Engaged Anthropology Grant: Hilary Faxon

In 2018 Hilary Faxon received a Dissertation Fieldwork Grant to aid research in, 'Making Myanmar: Struggles for Land on Asia's Last Frontier.' Dr. Faxon was able to build upon her previous project when she received an Engaged Anthropology Grant in 2020 to aid engaged activities in, "Illustrating Experiences of Myanmar's Agrarian and Political Transformations."

From 2017 to 2019, I conducted an ethnography of agrarian and political change in rural Myanmar. In 2022, I worked with Salai Suanpi to illustrate my findings in the Myanmar style of satirical cartoons. The Wenner-Gren Foundation generously supported both projects. The book I am writing now—in the wake of a 2021 military coup and the violence that is still unfolding—focuses on grassroots struggles for land during a decade of quasi-democracy.

Illustration by Salai Suanpi

Land was central to post-authoritarian promises of democracy and development in Myanmar during the 2010s. Yet it was also critical to longer histories of surviving the state: the everyday practices through which contemporary smallholders secure material and political survival over successive periods of coercion, abandonment and violence.

Illustration by Salai Suanpi

The hard work of securing livelihoods under successive regimes of state violence and neglect shaped landscapes like this one—zoned as forest reserves during the colonial period, cleared for smallholder cultivation during socialism, and then partially converted to fishponds using capital sent back as remittances.

Illustration by Salai Suanpi

Land is not only key to making a living, but also to the gendered practices of care and connection that I call making meaningful life.
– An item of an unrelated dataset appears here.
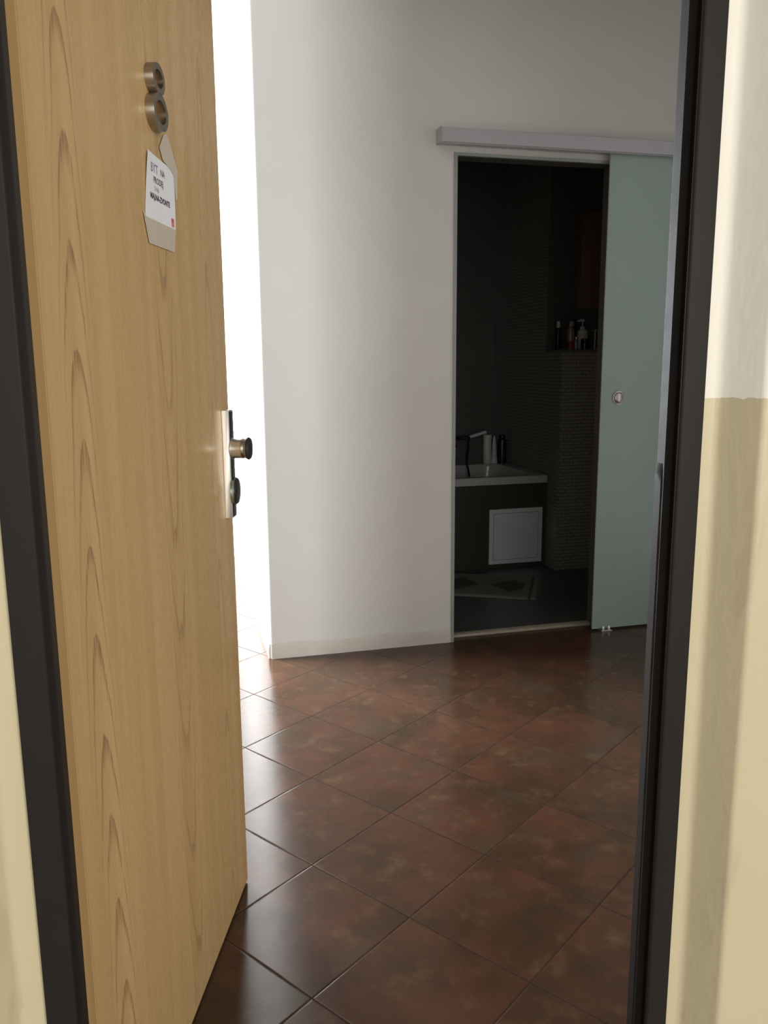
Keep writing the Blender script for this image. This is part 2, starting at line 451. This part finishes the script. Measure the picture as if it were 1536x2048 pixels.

Just as labor to secure subsistence shapes the landscape, these place-based practices create and sustain family and community, reproducing agrarian society.

Illustration by Salai Suanpi
Illustration by Salai Suanpi

This embodied history and ongoing reality shaped efforts at land reform during the attempted political transition in the 2010s. While elites held up land rights as a key milestone on the path towards democracy, for farmers, new rights were inseparable from new forms of risk.

Illustration by Salai Suanpi

New policies did not erase colonial, socialist and authoritarian regimes of land control. Rather, new laws were littered with legal debris: conflicting ideas of land governance, value and ownership inherited from past regimes that linger on in contemporary text.

In practice, the work of land reform was one of pasting together old rules, as captured by this image of a traditionally dressed bureaucrat with sweat on his brow, taping together the law and pronouncing in ‘democratic reform.’

Illustration by Salai Suanpi

But farmers were not only passive victims. They leveraged the law to make new sorts of claims, stretching acreage and shifting land use categories to optimize and mitigate. In so doing, they negotiated risky rights in ways that built on the longstanding practices of surviving the state.

Illustration by Salai Suanpi
Illustration by Salai Suanpi

Efforts to give land back and recognize ethnic territory raised similar challenges for smallholders. Conflicts between claimants erupted when land grabbed by the military was returned, prompting performances of democratic deservingness. Farmers cultivating land that crossed provincial boundaries struggled when ethnic elites demanded restoration of the colonial borderline.

These episodes evidence specific structural failures in the 2010’s democratic project. More broadly, smallholders’ experiences emphasize continuity, as generations draw on land for production and social reproduction, amidst intermittent state violence and neglect. Their stories suggest that reimagining land after the revolution demands a paradigm shift: from surviving the state, to seeking justice.